The numerical simulation of viscoelastic fluid flows is especially demanding. In addition to the classical difficulties encountered in Newtonian fluid flows, such as the pressure-velocity coupling, further challenges arise, including the strong non-linearity of constitutive models, elastic instabilities at low Reynolds numbers, elasto-inertial turbulence at high Reynolds numbers, and the long-standing high Weissenberg number problem (HWNP). Indeed, the HWNP has been regarded as a key challenge in computational rheology, and developing robust and stable numerical methods for simulating highly elastic fluid flows has become a major research subject. Beyond these fundamental aspects of polymer rheology, industrial applications introduce additional complexity, being characterised by multiphysics, multi-phase, and multi-domain interactions, and intricate geometries. As a result, simulations of viscoelastic fluid flows are not only computationally expensive but also prone to numerical breakdowns, often failing to yield reliable and physically admissible solutions.

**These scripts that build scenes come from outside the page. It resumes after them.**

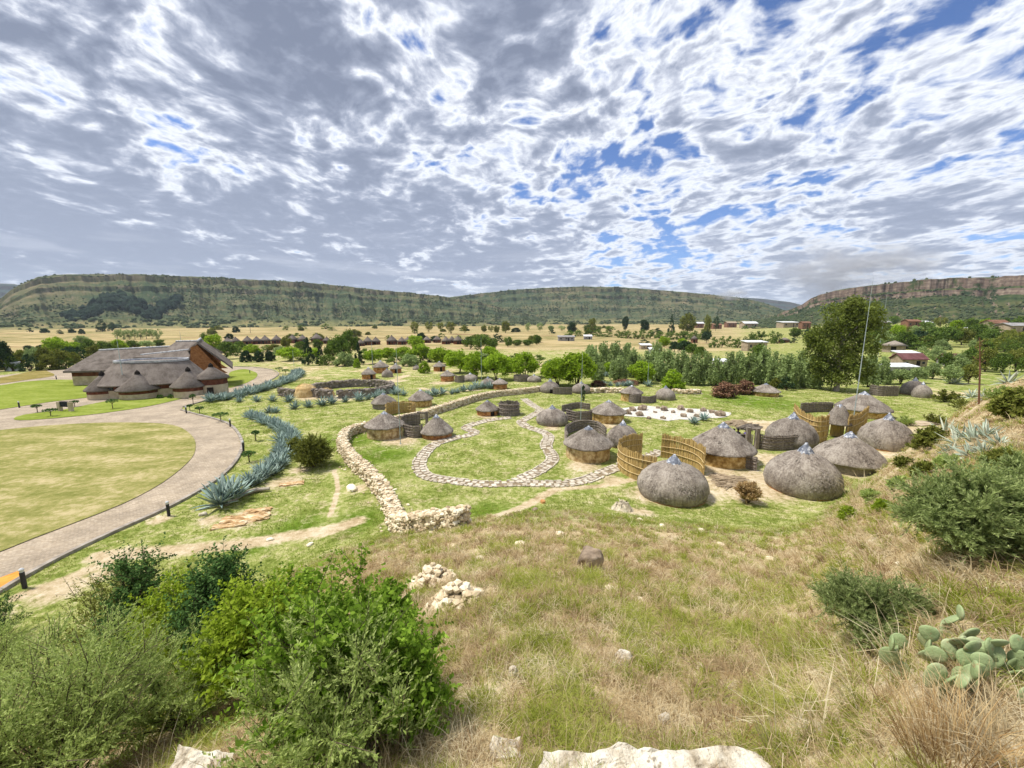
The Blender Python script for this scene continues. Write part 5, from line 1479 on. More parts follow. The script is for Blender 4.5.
def bollard_proto():
    root = thing('bollard', 'b', 'bollard')
    MB().add(*lathe([(0.075, -.1), (0.075, .66), (0.065, .67)], 14)).build('post', BOLL, root)
    MB().add(*lathe([(0.065, .66), (0.065, .75)], 14)).build('lens', LAMPC, root)
    MB().add(*lathe([(0.082, .75), (0.082, .79), (0.04, .83), (0.005, .835)], 14)).build('cap', LAMPC, root)
    return root
BP = bollard_proto(); first = True
for x, y, lab in [(25, 588, 'black bollard with white top at the orange panel, nearest the camera'), (169, 516, 'black bollard with white top on the kerb before the large front agave'), (243.6, 451, 'black bollard at the outer bend of the drive'),
             (230.5, 427, 'black bollard past the bend of the drive, beside the small flat-topped trees'), (186.5, 413.5, 'black bollard at the tip of the grass between the two drives'), (19.5, 408, 'black bollard at the near edge of the bright green lawn'),
             (254, 388, 'black bollard on the drive beside the dense agave row'), (250, 373.5, 'far bollard at the small lawn by the gable'), (74.6, 379.5, 'dark bollard on the paving before the rear wing'), (56.5, 379.5, 'pale bollard at the corner of the bright green lawn')]:
    p = at(x, y); p.z += 0.02
    if first: BP.location = p; BP['label'] = lab; BP['group'] = 'bollards along the drive'; first = False
    else: dup(BP, p, 0, None, lab, 'bollards along the drive')

p = at(66, 411.5); root = thing('notice_board', 'black notice board between two pale stone posts on the grass strip', 'notice board', p, math.radians(-8)); k = depth(p) / F
for s in (-1, 1): MB().add(*box((s * 6.6 * k, 0, .55), (.34, .34, 1.2))).build('post', CREAM, root)
MB().add(*box((0, 0, 0.86), (11.4 * k, .12, 5.0 * k))).build('board', BOARD, root)
MB().add(*lathe([(0.9, .86 + 2.5 * k), (0.5, .93 + 2.5 * k), (0.02, .95 + 2.5 * k)], 14, sx=1, sy=.08)).build('board_crest', BOARD, root)

# ------------------------------------------------------------------ straw bundles, logs, brushwood
def bundle(pix, L, n, spread, h, mat, label, cat, name, rz, rad=(0.012, 0.03), droop=0.15):
    p = at(*pix); mb = MB()
    for _ in range(n):
        o = (rng.random() - .5) * spread; s = (rng.random() - .5) * L * .3; a = rz + rng.normal() * droop; l = L * rng.uniform(.5, 1)
        z = rng.random() * h * max(0.1, 1 - abs(o) / spread * 1.6)
        x0, y0 = s * math.cos(rz) - o * math.sin(rz), s * math.sin(rz) + o * math.cos(rz)
        pts = []
        for t in (-.5, 0, .5):
            x, y = x0 + l * t * math.cos(a), y0 + l * t * math.sin(a)
            pts.append((x, y, ground(p.x + x, p.y + y) - p.z + .02 + z * (1 - .5 * abs(t)) + rng.random() * .03))
        mb.add(*tube(pts, rng.uniform(*rad), 4))
    return tag(mb.build(name, mat, None, False, p), label, cat)
bundle((730, 482), 2.0, 260, 1.6, 0.28, noisy('dry_twigs', [(0, (0.20, 0.145, 0.09)), (.5, (.36, .28, .19)), (1, (0.52, 0.43, 0.31))], 3, island=.7), 'tangled brushwood heap in the yard between the front dome and the ochre hut', 'brushwood', 'brushwood_heap', math.radians(-14), (0.012, .035), .5)
bundle((736, 424), 2.6, 60, 1.9, 0.35, noisy('pale_poles', [(0, (0.30, 0.22, 0.13)), (1, (0.55, 0.45, 0.32))], 3, island=.6), 'pile of pale roofing poles lying in the yard behind the ochre-walled hut', 'pole pile', 'pole_pile', math.radians(30), (.03, .06), .12)
bundle((748, 428), 2.8, 50, 1.4, 0.3, GREYWOOD, 'pile of grey poles right of the pale pole pile', 'pole pile', 'pole_pile', math.radians(34), (.03, .06), .1)
bundle((920, 424), 3.2, 60, 1.4, .3, noisy('bleached_poles', [(0, (0.42, 0.33, 0.23)), (1, (0.62, 0.53, 0.41))], 3, island=.6), 'bleached timber lying in the dry grass above the rightmost dome hut', 'timber', 'timber_pile', math.radians(4), (.04, .09), .15)
mbl = [at(226, 506), at(240, 498), at(254, 493), at(270, 491)]
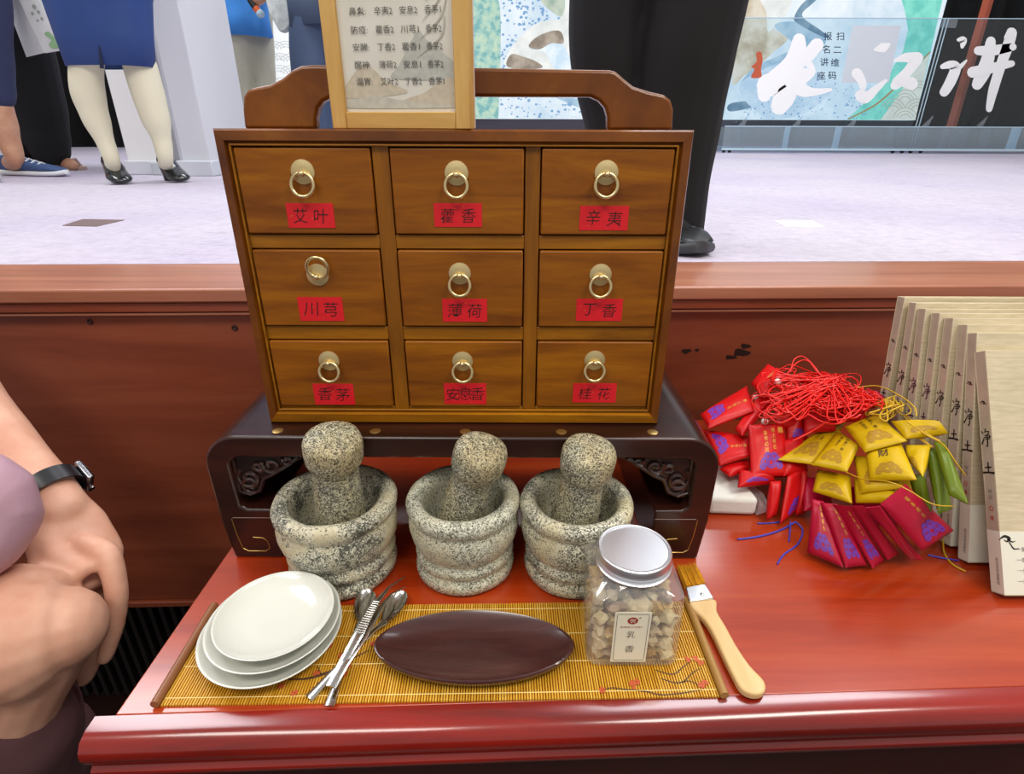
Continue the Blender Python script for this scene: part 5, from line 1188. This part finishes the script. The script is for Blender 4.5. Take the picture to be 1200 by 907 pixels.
for f_ in (fL, fR):
    b = MB(); pts = [f_+V(-.06+.18*u, .0-.06*u+.0, 0) for u in (0, 1)]
    so2 = smooth_closed([(-.08,-.03),(-.03,-.045),(.06,-.05),(.12,-.03),(.13,.01),(.06,.035),(-.03,.03),(-.08,.02)], 4)
    b.prism([f_+V(x, y, .018) for x, y in so2], (0, 0, -.017)); sdl = b.build('sandal', beig, pdn, bevel=.003)
    b = MB(); b.tube([f_+V(.02,-.05,.015), f_+V(.03,-.03,.065), f_+V(.04,.0,.07), f_+V(.045,.035,.015)], (.004, .012), 8); b.tube([f_+V(.08,-.045,.015), f_+V(.085,-.03,.05), f_+V(.09,0,.05), f_+V(.09,.025,.015)], (.004, .009), 8); b.build('strap', beig, sdl)
# white tote bag
YB = 2.80
tg_ = empty('tote_bag', py(50, 66, YB), 0, 'white paper carrier bag with green print hanging at upper left', 'bag')
q = [(-6,-40), (24,-40), (56,10), (77,57), (52,62.5), (31,67), (18,36)]
b = MB(); b.prism([py(x, y, YB) for x, y in ((8,-30), (36,-20), (77,57.5), (52,62))], (0, .012, 0)); b.build('front', plain('white_bag_paper', '#dedfe0', .6, var=.08, scale=20), tg_)
b = MB(); b.add([py(8,-30,YB), py(52,62,YB), py(31,67,YB+.07), py(2,-10,YB+.07), py(8,-30,YB+.012), py(52,62,YB+.012), py(31,67,YB+.082), py(2,-10,YB+.082)], [(0,1,2,3),(7,6,5,4),(0,4,5,1),(1,5,6,2),(2,6,7,3),(3,7,4,0)]); b.build('gusset', plain('white_bag_side', '#eceef0', .6), tg_)
b = MB(); gp = smooth_closed([(52,40),(56,37),(62,42),(68,49),(73,54),(62,57),(57,52),(60,47)], 4); b.prism([py(x, y, YB-.004) for x, y in gp], (0, .002, 0)); b.build('green_print', plain('pale_green_print', '#8db487', .6), tg_, smooth=0)
b = MB()
for (x, y, r) in ((40,8,2), (45,14,1.5), (38,16,1.5), (49,22,1.5), (44,24,1.3)):
    c = py(x, y, YB-.003); r_ = r/230; b.poly([c+V(r_*math.cos(a), 0, r_*math.sin(a)) for a in [.7*i for i in range(9)]])
b.build('grey_print', plain('grey_print', '#9aa39a', .7), tg_, smooth=0)
b = MB(); b.tube(cr([py(12,-30,YB), py(10,-60,YB), py(20,-62,YB), py(28,-28,YB)]), .004, 6); b.build('handle', wsole, tg_)
# ---- man in blue polo shirt and khaki trousers with microphone
YM = 3.9
pm = empty('person', (py(290, 100, YM).x, YM, SZ), 0, 'person in bright blue shirt and pale khaki trousers standing behind the cabinet handle', 'person')
kh = fab('khaki_trouser_cloth', '#b9b7a4', .75)
def foot(x, Y_): return V(py(x, 150, Y_).x, Y_, SZ)
skinned('trousers', [sk([(272,10,20), (274,45,20), (279,95,15), (288,140,12), (293,170,11)], YM), sk([(300,10,18), (303,45,17), (310,95,13), (312,140,12), (313,170,11)], YM+.08)], kh, pm, .012, 3)
skinned('body', [sk([(293,150,8), (294,178,8)], YM)+[(V(py(294,180,YM).x, YM-.10, SZ+.045), .035)], sk([(313,150,8), (314,176,8)], YM+.08)+[(V(py(314,180,YM).x, YM-.04, SZ+.045), .035)]], tan_sk, pm, .01, 3)
garment('shirt', [(-120,240,340), (-60,238,330), (0,243,312), (20,246,314), (44,248,320)], YM-.02, fab('bright_blue_shirt_cloth', '#3f8ee0', .7), pm, .5, .012)
for fx, fy2 in ((293, YM), (313, YM+.08)): f_ = foot(fx, fy2); sneaker(pm, f_+V(0,.05,0), f_+V(.03,-.2,0), .045, plain('dark_shoe', '#2a2a2c', .5), plain('dark_sole', '#151515', .6))
skinned('arm', [sk([(330,-90,9), (325,-40,9), (312,-12,8), (300,0,7)], YM-.22)], tan_sk, pm, .01, 3)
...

Industries frequently resort to model simplifications and coarse discretisations to reduce computational costs, which compromises both the physical meaning and the numerical accuracy of simulations, resulting in longer development cycles and higher costs. Developing efficient and reliable numerical methods and algorithms for viscoelastic fluid flow simulations therefore carries not only scientific relevance from the fundamental physical viewpoint but also substantial economic and environmental impact on the competitiveness and sustainability of industries.